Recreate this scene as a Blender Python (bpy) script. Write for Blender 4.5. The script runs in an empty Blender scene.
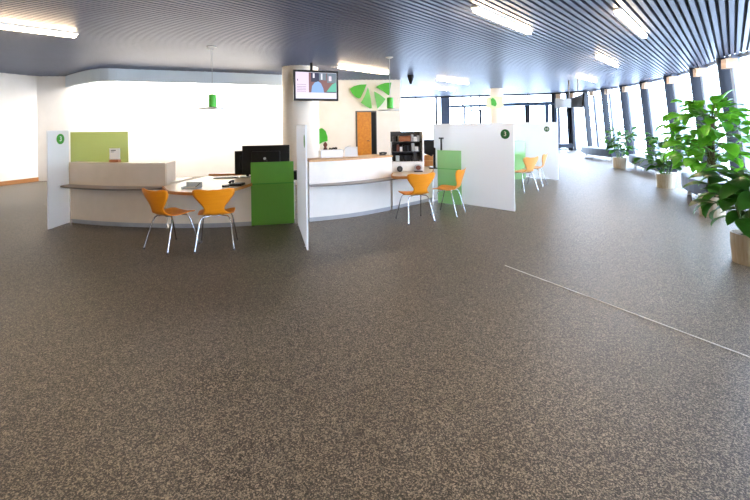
import bpy, bmesh, math, random
from mathutils import Vector, Matrix
random.seed(7)
PI = math.pi
# ---------------------------------------------------------------- camera, world, exposure
sc = bpy.context.scene
COL = sc.collection
EYE = 1.6; FPX = 400.0; HZ = 124.0; ROLL = math.radians(0.8)
RV = Vector((math.cos(ROLL), 0, -math.sin(ROLL)))
UV = Vector((math.sin(ROLL), 0, math.cos(ROLL)))
FV = Vector((0, 1, 0))
camd = bpy.data.cameras.new('camera'); cam = bpy.data.objects.new('camera', camd); COL.objects.link(cam)
camd.sensor_width = 36; camd.lens = 36 * FPX / 750; camd.shift_y = -(250 - HZ) / 750
camd.clip_end = 300; camd.clip_start = 0.05
m4 = Matrix((RV, UV, -FV)).transposed().to_4x4(); m4.translation = Vector((0, 0, EYE))
cam.matrix_world = m4
sc.camera = cam
world = bpy.data.worlds.new('daylight'); sc.world = world; world.use_nodes = True
bg = world.node_tree.nodes['Background']
bg.inputs[0].default_value = (0.60, 0.74, 1.0, 1); bg.inputs[1].default_value = 6.5
sc.view_settings.view_transform = 'Standard'; sc.view_settings.look = 'None'
sc.view_settings.gamma = 1; sc.view_settings.exposure = 1.9
LAMP_E = 24.0
def wall_fill(a, b, z, w, power, tilt, colour=(1.0, .93, .84)):
    """added linear fill light, hidden behind the bulkhead to brighten the wall"""
    a, b = Vector(a), Vector(b); d = (b - a)
    l = bpy.data.lights.new('wall_fill_light', 'AREA'); l.shape = 'RECTANGLE'; l.size = d.length; l.size_y = w; l.energy = power; l.color = colour
    o = bpy.data.objects.new('wall_fill_light', l); COL.objects.link(o)
    x = Vector((d.x, d.y, 0)).normalized(); out = Vector((-x.y, x.x, 0))          # toward the wall
    aim = (out * math.cos(tilt) + Vector((0, 0, -1)) * math.sin(tilt)).normalized()
    zz = -aim; yy = zz.cross(x)
    M_ = Matrix((x, yy, zz)).transposed().to_4x4(); M_.translation = ((a.x + b.x) / 2, (a.y + b.y) / 2, z); o.matrix_world = M_
    return o
wall_fill((-8.6, 11.9), (-3.4, 12.6), 3.0, 0.12, 125, math.radians(55))  # added unseen fill that brightens the white back wall


def ray(px, py):
    return FV + RV * ((px - 375) / FPX) + UV * ((HZ - py) / FPX)


def PZ(px, py, z=0.0):
    d = ray(px, py); t = (z - EYE) / d.z
    return Vector((d.x * t, d.y * t, z))


def PY(px, py, Y):
    d = ray(px, py); t = Y / d.y
    return Vector((d.x * t, Y, EYE + d.z * t))


# ---------------------------------------------------------------- materials
def lin(c):
    return tuple(((v / 255) / 12.92 if v / 255 <= .04045 else ((v / 255 + .055) / 1.055) ** 2.4) for v in c) + (1,)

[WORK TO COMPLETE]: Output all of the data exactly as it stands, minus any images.

[ANSWER TO THE TASK]:
Recreate this scene as a Blender Python (bpy) script. Write for Blender 4.5. The script runs in an empty Blender scene.
import bpy, bmesh, math, random
from mathutils import Vector, Matrix
random.seed(7)
PI = math.pi
# ---------------------------------------------------------------- camera, world, exposure
sc = bpy.context.scene
COL = sc.collection
EYE = 1.6; FPX = 400.0; HZ = 124.0; ROLL = math.radians(0.8)
RV = Vector((math.cos(ROLL), 0, -math.sin(ROLL)))
UV = Vector((math.sin(ROLL), 0, math.cos(ROLL)))
FV = Vector((0, 1, 0))
camd = bpy.data.cameras.new('camera'); cam = bpy.data.objects.new('camera', camd); COL.objects.link(cam)
camd.sensor_width = 36; camd.lens = 36 * FPX / 750; camd.shift_y = -(250 - HZ) / 750
camd.clip_end = 300; camd.clip_start = 0.05
m4 = Matrix((RV, UV, -FV)).transposed().to_4x4(); m4.translation = Vector((0, 0, EYE))
cam.matrix_world = m4
sc.camera = cam
world = bpy.data.worlds.new('daylight'); sc.world = world; world.use_nodes = True
bg = world.node_tree.nodes['Background']
bg.inputs[0].default_value = (0.60, 0.74, 1.0, 1); bg.inputs[1].default_value = 6.5
sc.view_settings.view_transform = 'Standard'; sc.view_settings.look = 'None'
sc.view_settings.gamma = 1; sc.view_settings.exposure = 1.9
LAMP_E = 24.0
def wall_fill(a, b, z, w, power, tilt, colour=(1.0, .93, .84)):
    """added linear fill light, hidden behind the bulkhead to brighten the wall"""
    a, b = Vector(a), Vector(b); d = (b - a)
    l = bpy.data.lights.new('wall_fill_light', 'AREA'); l.shape = 'RECTANGLE'; l.size = d.length; l.size_y = w; l.energy = power; l.color = colour
    o = bpy.data.objects.new('wall_fill_light', l); COL.objects.link(o)
    x = Vector((d.x, d.y, 0)).normalized(); out = Vector((-x.y, x.x, 0))          # toward the wall
    aim = (out * math.cos(tilt) + Vector((0, 0, -1)) * math.sin(tilt)).normalized()
    zz = -aim; yy = zz.cross(x)
    M_ = Matrix((x, yy, zz)).transposed().to_4x4(); M_.translation = ((a.x + b.x) / 2, (a.y + b.y) / 2, z); o.matrix_world = M_
    return o
wall_fill((-8.6, 11.9), (-3.4, 12.6), 3.0, 0.12, 125, math.radians(55))  # added unseen fill that brightens the white back wall


def ray(px, py):
    return FV + RV * ((px - 375) / FPX) + UV * ((HZ - py) / FPX)


def PZ(px, py, z=0.0):
    d = ray(px, py); t = (z - EYE) / d.z
    return Vector((d.x * t, d.y * t, z))


def PY(px, py, Y):
    d = ray(px, py); t = Y / d.y
    return Vector((d.x * t, Y, EYE + d.z * t))


# ---------------------------------------------------------------- materials
def lin(c):
    return tuple(((v / 255) / 12.92 if v / 255 <= .04045 else ((v / 255 + .055) / 1.055) ** 2.4) for v in c) + (1,)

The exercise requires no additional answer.